Bigfoot Encounters

Primatologist: “If Bigfoot exists, it's not an ape…”

AMERICAN-STATESMAN STAFF


Dr. Esteban Sarmiento says, pointing to the frame in the PG film when the creature
turns in full stride to look over its shoulder at the camera. "A gorilla couldn't
do this. It can't turn its head. An ape would have to stop and turn around to
look at the camera.
Apes can walk on two legs,” he said, “but not with the
stride and gait the Patterson Bigfoot uses. That's a human trait.”



Photo Caption: Mike Leggett /AMERICAN-STATESMAN Primatologist
Esteban Sarmiento, interviewed shortly after addressing the Texas Bigfoot
Conference, says if Bigfoot exists in North America, it's the closest living
relative to human beings.

Sunday, October 04, 2009 – Tyler, Texas — If Bigfoot exists in North America, the mythical beast is no mere ancient representative of an ape family that migrated across the Bering land mass with mastodons and ancient man, a primatologist says.

Bigfoot — or Sasquatch or Skunk Ape or Fouke Monster or whatever name you prefer — would have to be a completely new and specific species, Esteban Sarmiento told attendees at the ninth annual Texas Bigfoot Conference on Sept. 26. "If it's real, this animal is exceedingly human-like," Sarmiento said. "It would be our closest relative on earth."

Sarmiento, though, wouldn't exactly address the question of whether Bigfoot exists or whether he believes the tales about wild, hairy beasts that have drifted out of dark, wooded river bottoms and foggy rain forests for decades. What Sarmiento did say, though, is that, based on his studies of great apes in Africa, Sumatra and Borneo, whatever Bigfoot is, he's not an ape.

Sarmiento spoke during the conference about the so-called Patterson-Gimlin film shot in 1967. A touchstone in Bigfoot lore and the believers' burning bush, the film purports to show a female Bigfoot with pendulous breasts, striding across a rocky area in northern California.

The film has been debated by believers, denounced and debunked by critics, shown on television and dissected and disseminated on YouTube.

Roger Patterson was a would-be filmmaker who had been trying to get funding for a movie about Bigfoot. In early 1967, he rented a quality 16mm camera and convinced Robert Gimlin to travel with him into the wilderness to look for the creature. Amazingly, they found a hairy specimen walking away from them and into heavy timber in the distance. The creature shown in the film is covered in dark hair and walks with a human gait, even turning its head to look back at the camera before it disappears.

Gimlin, who's still alive and attended the conference, swears the film is real. Patterson maintained its authenticity until his death, which happened in 1972. However, a man named Bob Heironimus has claimed he was paid $1,000 to don the suit and walk in front of the camera and out of sight.

Bigfoot and Sasquatch sightings have been common in the Pacific Northwest for decades. They've also been prevalent in East Texas and the surrounding big timber regions of Arkansas, Louisiana and Oklahoma.

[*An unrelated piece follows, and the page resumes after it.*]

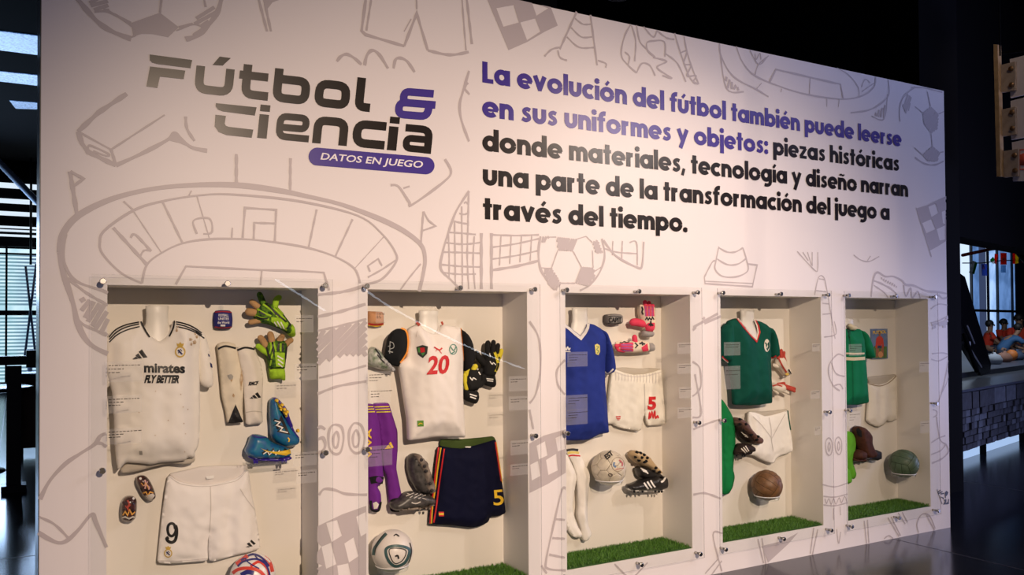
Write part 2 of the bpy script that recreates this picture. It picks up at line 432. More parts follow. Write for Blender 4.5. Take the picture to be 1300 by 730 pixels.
# ---- display cases
def caselabel(par, k, px, lines, Y=-.0475):
    q = [P(x, y, Y) for x, y in px]; x0, x1 = q[0][0], q[1][0]; z1, z0 = q[0][2], q[1][2]
    cl = box('caption_label', x0, x1, Y-.0004, Y, z0, z1, M_label, par)
    for n, (s, e) in enumerate(lines):
        zz = z1-(z1-z0)*(.2+.17*n); rows = []; x = x0+(x1-x0)*.1
        while x < x0+(x1-x0)*e:
            wd = random.uniform(.006, .018); rows.append((boxv(x, x+wd, Y-.0008, Y-.0005, zz-.0022, zz+.0018), BF)); x += wd+.004
        v, f = join(rows); mesh('caption_text', v, f, M_micro, cl)
cases = []
pos = ['holding the stained white shirt and figure 9 shorts', 'holding the shirt numbered 20 and dark blue shorts', 'holding the royal blue shirt and red 5 shorts', 'holding the dark green shirt and brown ball', 'holding the green ball, nearest the wall end']
for k, (a, b) in enumerate(OPEN):
    cs = thing('display_case', ((a+b)/2, 0, ZB), 'recessed display case '+pos[k], 'display case', 'display cases set into the wall')
    cases.append(cs)
    box('back_panel', a, b, D_N, D_N+.02, ZB, ZT, M_niche, cs)
    box('side_panel', a-.003, a+.001, .001, D_N-.0005, ZB+.001, ZT-.001, M_niche, cs); box('side_panel', b-.001, b+.003, .001, D_N-.0005, ZB+.001, ZT-.001, M_niche, cs)
    box('top_panel', a+.002, b-.002, .001, D_N-.0005, ZT-.001, ZT+.003, M_niche, cs); box('bottom_panel', a+.002, b-.002, .001, D_N-.0005, ZB-.003, ZB+.001, M_niche, cs)
    x0, x1, z0, z1 = a-.068, b+.062, ZB-.058, ZT+.045
    v = boxv(x0, x1, -.047, -.042, z0, z1)
    pn = mesh('acrylic_pane', v, BF, M_pane, cs, mats=[M_pane, M_edge], mi=[1, 1, 0, 1, 0, 1]); pn['label'] = 'clear acrylic sheet'
    for sx, sz in [(a-.022, z1-.032), ((a+b)/2+.03, z1-.032), (b+.022, z1-.032), (a-.022, (z0+z1)/2), (b+.022, (z0+z1)/2), (a-.022, z0+.03), ((a+b)/2+.03, z0+.03), (b+.022, z0+.03)]:
        q = [(sx, y_, sz) for y_ in (0., -.041)]; s1 = tubev(q, .0085, 12, False)
        s2 = tubev([(sx, -.0475, sz), (sx, -.057, sz), (sx, -.060, sz)], [.0145, .0145, .012], 16, False)
        v, f = join([s1, s2]); o = mesh('standoff_screw', v, f, M_chrome, cs); o['label'] = 'steel standoff screw'
        for p in o.data.polygons: p.use_smooth = len(p.vertices) == 4
LB = {0: [((128+5, 459), (180, 484)), ((133, 503), (180, 523)), ((133, 545), (180, 562))],
      1: [((466, 472), (496, 492)), ((468, 493), (496, 512)), ((466, 567), (498, 590)), ((477, 396), (489, 410))],
      2: [((720, 447), (746, 465)), ((719, 502), (746, 520)), ((719, 520.5), (746, 538))],
      3: [((919, 434.5), (940, 451)), ((919.7, 465), (940, 493.5))],
      4: [((1077.5, 437), (1094, 451.5)), ((1077, 523), (1093, 541))]}
LBR = {0: [((374, 400), (398, 422)), ((374, 462), (402, 482)), ((372, 575), (402, 590)), ((376, 598), (402, 612))],
       1: [((646, 478), (669, 496)), ((646, 504), (670, 520)), ((648, 560), (671, 576)), ((648, 590), (671, 602))],
       2: [((860, 435), (878, 449)), ((860, 462), (878, 474)), ((862, 492), (878, 505)), ((860, 518), (878, 530))],
       3: [((1031, 436), (1041, 446)), ((1029, 496), (1041, 506)), ((1034, 542), (1042, 552))],
       4: [((1167, 459), (1179, 472)), ((1168, 535), (1180, 549))]}
for k in range(5):
    for q in LB[k]: caselabel(cases[k], k, q, [(.1, .95), (.1, .5), (.1, .4)] if k != 3 else [(.1, .9), (.1, .8)])
    for q in LBR[k]: caselabel(cases[k], k, q, [(.1, .95), (.1, .45)])
# ---- turf mats
M_turf = mat('turf_backing', (.03, .09, .015), .9)
mtb = bpy.data.materials.new('turf_blades'); mtb.use_nodes = True; nt = mtb.node_tree; b_ = nt.nodes['Principled BSDF']; b_.inputs['Roughness'].default_value = .55
gi = nt.nodes.new('ShaderNodeNewGeometry'); rp = nt.nodes.new('ShaderNodeValToRGB'); rp.color_ramp.elements[0].color = (.03, .12, .012, 1); rp.color_ramp.elements[1].color = (.13, .30, .035, 1)
nt.links.new(gi.outputs['Random Per Island'], rp.inputs['Fac']); nt.links.new(rp.outputs['Color'], b_.inputs['Base Color'])
def turf(k, seed, label):
    rnd = random.Random(seed); a, b = OPEN[k]; a += .004; b -= .004
    t = thing('turf_mat', ((a+b)/2, D_N/2, ZB+.002), label, 'artificial turf', 'turf mats in the display cases')
    box('mat_backing', a, b, .006, D_N-.002, ZB+.0015, ZB+.008, M_turf, t)
    V = []; Fc = []
    for i in range(9000):
        x = rnd.uniform(a+.004, b-.004); y = rnd.uniform(.008, D_N-.006); q = rnd.uniform(0, 2*PI); h = rnd.uniform(.010, .025); wd = .0016
        lx, ly = rnd.gauss(0, .006), rnd.gauss(0, .006); lx = max(min(lx, b-x-.003), a-x+.003); ly = min(ly, D_N-.003-y)
        n = len(V); c, s = math.cos(q)*wd, math.sin(q)*wd
        V += [(x-c, y-s, ZB+.006), (x+c, y+s, ZB+.006), (x+c*.8+lx*.4, y+s*.8+ly*.4, ZB+.006+h*.6), (x-c*.8+lx*.4, y-s*.8+ly*.4, ZB+.006+h*.6), (x+lx, y+ly, ZB+.006+h)]
        Fc += [(n, n+1, n+2, n+3), (n+3, n+2, n+4)]
    g = mesh('turf_blades', V, Fc, mtb, t); g['kind'] = 'stuff'
TL_ = ['green artificial turf under the white shorts, in the leftmost case', 'green artificial turf under the dark blue shorts', 'green artificial turf under the white socks and black boots', 'green artificial turf below the brown leather ball', 'green artificial turf below the green ball']
for k in range(5): turf(k, k, TL_[k])
# ================================================================== PRINT ON THE WALL
def lp(o, l): return o
def drawing(label, shapes): wallprint('printed_drawing', shapes, M_doodle, wall, on_wall, label)
# football, top left
drawing('grey football drawing cut by the top edge', [W(T1, [(370,-14),(420,45),(480,110),(550,155),(640,190)], .02), W(T1, [(1082,-14),(1060,60),(1010,130),(960,175),(905,192)], .02),
 WF(T1, [(640,112),(780,62),(872,133),(820,182),(740,166),(690,166),(650,178)]), *scribble(T1, [(425,-10),(520,-10),(532,58),(455,52)], .6), *scribble(T1, [(1003,35),(1068,35),(1040,80),(990,135),(938,115)], .7),
 W(T1, [(530,55),(640,112)], .009), W(T1, [(780,62),(788,-10)], .009), W(T1, [(872,133),(940,115)], .009), W(T1, [(1003,35),(994,-10)], .009), W(T1, [(460,60),(530,60),(640,125),(665,165),(640,182)], .007), W(T1, [(860,150),(940,120),(985,135),(940,170)], .007)])
# whistle
drawing('grey whistle drawing', [W(None, [(161,119),(125,143),(99,167)], .018, sm=False), W(None, [(99,167),(104,182),(112,193),(147,210)], .018, sm=False), W(None, [(147,210),(180,195),(212,178),(221,169.5),(229,176),(243,187),(263,191.5)], .016),
 W(None, [(99,167),(141,190),(209,146)], .008, sm=False), W(None, [(141,190),(147,209)], .012), W(None, [(113,195),(112,186),(118,186),(137,195),(135,198),(118,192)], .009), W(None, [(235.6,148),(237.5,163.5),(247,179)], .012), WF(None, [(213,178),(221,170),(229,176),(241,187),(229,182)])])
# pennant and shorts at the top
drawing('grey pennant drawing at the top edge', [W(None, [(327,-6),(339,40)], .012), W(None, [(334,-6),(344,40)], .012), WF(None, [(333,-6),(362,-3),(346,3),(339,12)])])
drawing('grey shorts drawing at the top edge', [W(None, [(465,-6),(459,39),(464,44),(513,58.5)], .014, sm=False), W(None, [(472,-6),(465,39)], .010), W(None, [(513,58.5),(529,17),(543,64)], .014, sm=False), W(None, [(543,64),(570.7,69.7),(595,66)], .014), W(None, [(586,-6),(591.5,64)], .009), W(None, [(592,-6),(599,56)], .013), W(None, [(528.5,-6),(529,12)], .009), W(None, [(513,40),(522,24)], .006)])
drawing('grey curls drawing', [W(None, [(427.5,78),(433,71.5),(440.5,69),(450,74),(459,82)], .014), W(None, [(462.7,83),(466,70),(473,64),(482,70),(492.6,87)], .015), W(None, [(499.5,87),(502,76),(508,73.7),(517,78),(526.4,91.6)], .014)])
drawing('grey leaf drawing', [W(None, [(595.4,90),(589,112),(583.5,133),(586,153.5),(595.4,179.6)], .014), W(None, [(594,105),(590,112),(596,120)], .012)])
drawing('grey chequered flag drawing at the top edge', [WF(None, [(617,-4),(645.5,63.8),(670,53),(692,40),(708,32.5),(699,9),(640,-4)], [[(630,10.4),(652,6.5),(658.6,28.6),(639,34)],[(660.4,28.6),(679.4,23.4),(686,40),(669,51)],[(675,3),(696,10.5),(681,20)]])])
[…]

Believers think the common traits of a 7- to 9-foot tall, hairy, wild-eyed but super intelligent beast that normally avoids humans but often is spotted walking along roadways or standing close to remote cabins are related to the same species.

Bigfoot is rare enough, they say, that he must move around to find mates and new territory, and that's why reports have filtered in for at least 150 years.

There have been some obscure and out-of-focus photos taken over the years, and there have been Bigfoot hoaxes and claims of capture and kills, even by respected members of the Bigfoot community. But no one ever has managed a quality photo that comes even close to Patterson's film.

Bigfoot believers — the serious ones are called researchers to separate themselves from simple believers who seem to have devout faith as well in Atlantis, UFOs, chupacabras and aliens among us — have claimed the film shows a possible descendant of Gigantopithecus blacki, a great ape that migrated across the land bridge to live in North America. Sarmiento isn't buying that.

"A great ape (chimp, gorilla or orangutan) can't do this. I guarantee there's no great ape that can do this," Sarmiento says, pointing to the frame in the film when the creature turns in full stride to look over its shoulder at the camera. "A gorilla couldn't do this. It can't turn its head. An ape would have to stop and turn around to look at the camera." Apes can walk on two legs, he said, but not with the stride and gait the Patterson Bigfoot uses. That's a human trait.

"And the breast is covered in hair. Gorillas don't have hair on their breasts. Apes only have breasts if they're nursing, but there's no baby in the film," Sarmiento said. "Females usually have a baby around, and I don't think it would leave and not take the baby." Sarmiento added that the bottom of the Bigfoot's foot in the film isn't an ape's foot with an opposable toe and even noted that it looks somewhat like a padded house shoe.

So what is it? What does the film show? "If I can't show it either way, why would I make the call," Sarmiento said. "If it's real it has to be a whole new species. Is it a man in a monkey suit? I don't know. If I said that and it turned out not to be, then I'd look stupid."